Colombia’s government adopted a less confrontational approach toward the cartels, and neighboring Venezuela is teetering on the brink of collapse. Violence in the Northern Triangle has sent record numbers of Central Americans fleeing north to seek asylum in the U.S.

Murray advocates a comprehensive approach of rebuilding those partnerships, resuming aerial spraying of Colombian coca crops, shutting down drug flights out of Venezuela, and securing the southern border while also maintaining domestic treatment and prevention programs.

“You’ve got to hit the hornets’ nest too,” he said. “You can’t just wait until the hornets hit the beach.”

Tree cautioned that an aggressive enforcement effort could backfire, pushing traffickers toward greater efficiency.

“An over-reliance on law enforcement produces indirect consequences,” he said. “You build up a rapid Darwinian evolution of the drug trade... The people we capture are the ones who are dumb enough to get caught.”

According to Levine, the U.S. missed a chance to take down the infrastructure of the drug trafficking network in South America decades ago.
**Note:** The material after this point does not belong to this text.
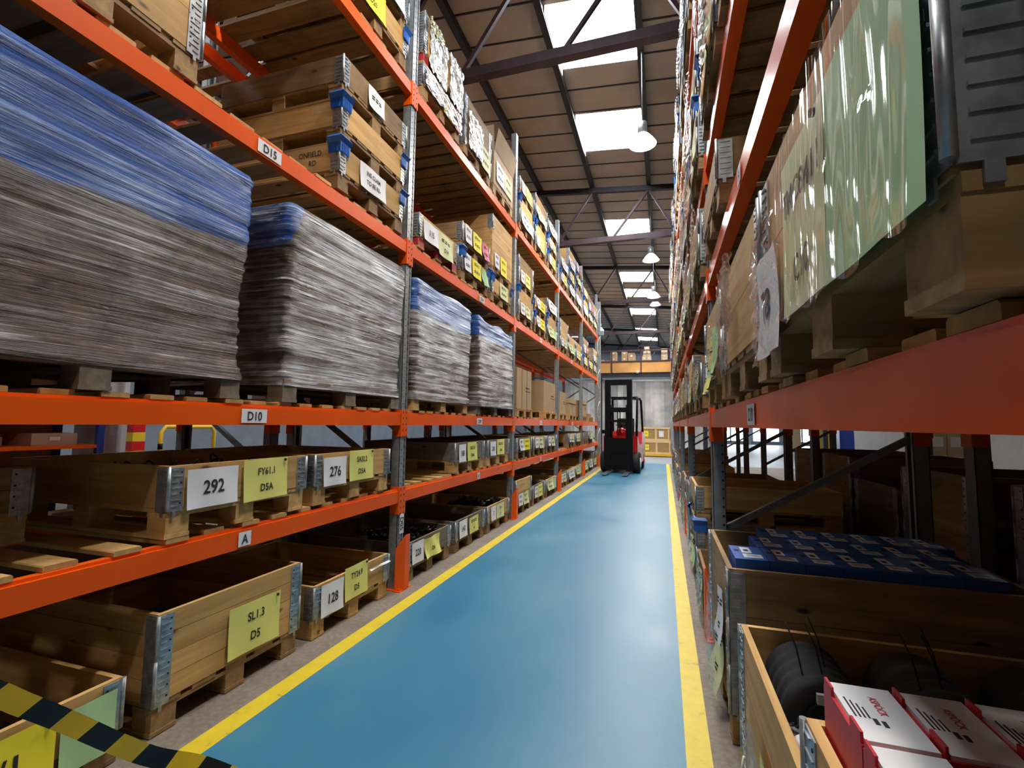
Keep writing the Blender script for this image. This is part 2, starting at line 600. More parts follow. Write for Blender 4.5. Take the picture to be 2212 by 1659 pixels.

He claims two DEA operations he participated aimed at doing that were aborted because the CIA and State Department intervened.

“This means nothing to the drug traffickers,” Levine said of the Coast Guard seizures. “If they could take this and indict or close down the actual infrastructure, that would mean something.”

Vice President Pence would disagree, casting the Munro’s work as inspiring and essential.

“Never doubt that your work is more important than ever before,” he told Coast Guard members Thursday. “Rescuing Americans from the scourge of drug abuse and rescuing those in peril on the seas is an essential calling of the modern United States Coast Guard.”